Não foi S. João Crisóstomo o primeiro a apontar a posição privilegiada das crianças para a frutificação do trabalho de evangelização; Cristo Jesus já o havia dito:

"Deixai vir a mim as criancinhas,
pois delas é o Reino dos Céus",

Mat. 19, 14

o que não é outra coisa senão dizer que nelas, por excelência, é onde o Reino dos Céus pode dar os seus frutos mais abundantes; o Reino dos Céus pertence àqueles que o fazem frutificar (Mat. 21,43). Cinco séculos depois, João Crisóstomo percebeu esta verdade como poucos; muito mais tarde, ao chamar a atenção da Igreja para a Eucaristia como foco da vida cristã, Pio X fêz emergir novamente estas verdades. O Concílio Vaticano II e a legislação pós conciliar, embora citando expressamente, através do documento da Sagrada Congregação para os Sacramentos e o Culto Divino de 20 de maio de 1977, o desejo de "restituir a Igreja ao espírito do decreto Quam Singulari", insistiu mais na Eucaristia como foco da vida cristã do que na questão das crianças, embora seja nosso parecer que a história da Igreja ainda trará novamente à tona este tema.
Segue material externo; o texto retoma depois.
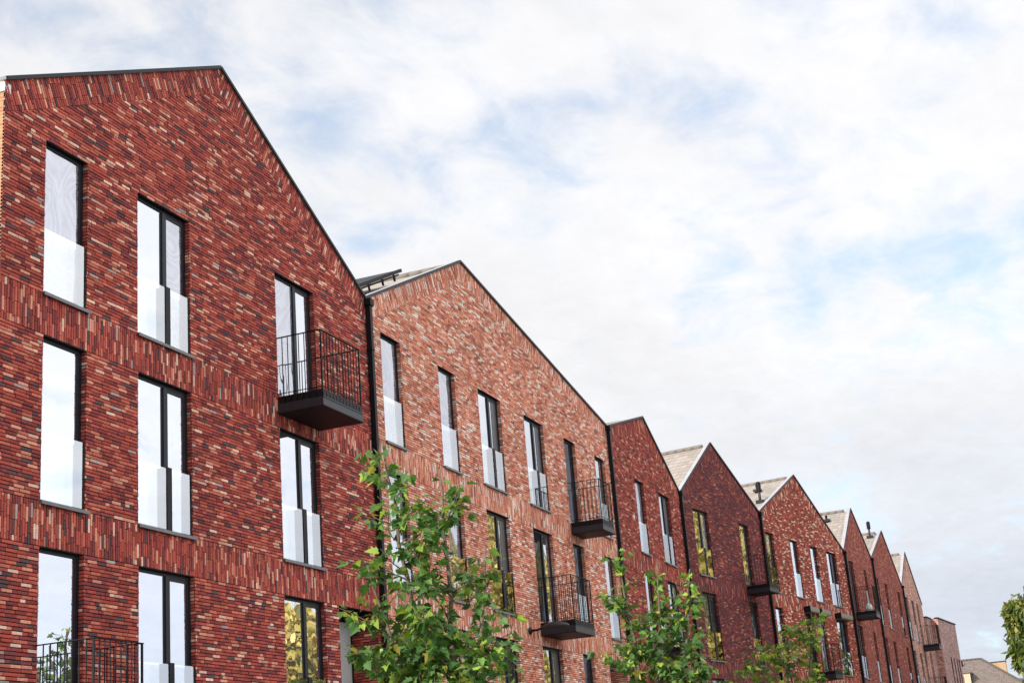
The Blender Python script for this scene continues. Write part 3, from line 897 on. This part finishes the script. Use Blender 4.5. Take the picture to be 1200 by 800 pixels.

Com o que, talvez mais admiravelmente ainda, vemos concretizar-se a profecia de Isaías sobre o modo com que se realizaria a obra de Cristo:

"Eis o meu servo, que eu amparo,
o meu eleito, a delícia do meu coração.
Coloquei sobre ele o meu espírito,
e ele levará o direito às nações.

Não gritará, nem levantará a voz,
nem se fará ouvir pelas praças;
não quebrará a cana rachada,
nem apagará a mecha que ainda fumega.

Mas com firmeza promoverá o direito,
sem ceder, nem deixar-se abater,
até que tenha implantado na terra o direito,
e a sua doutrina, que praias distantes esperam".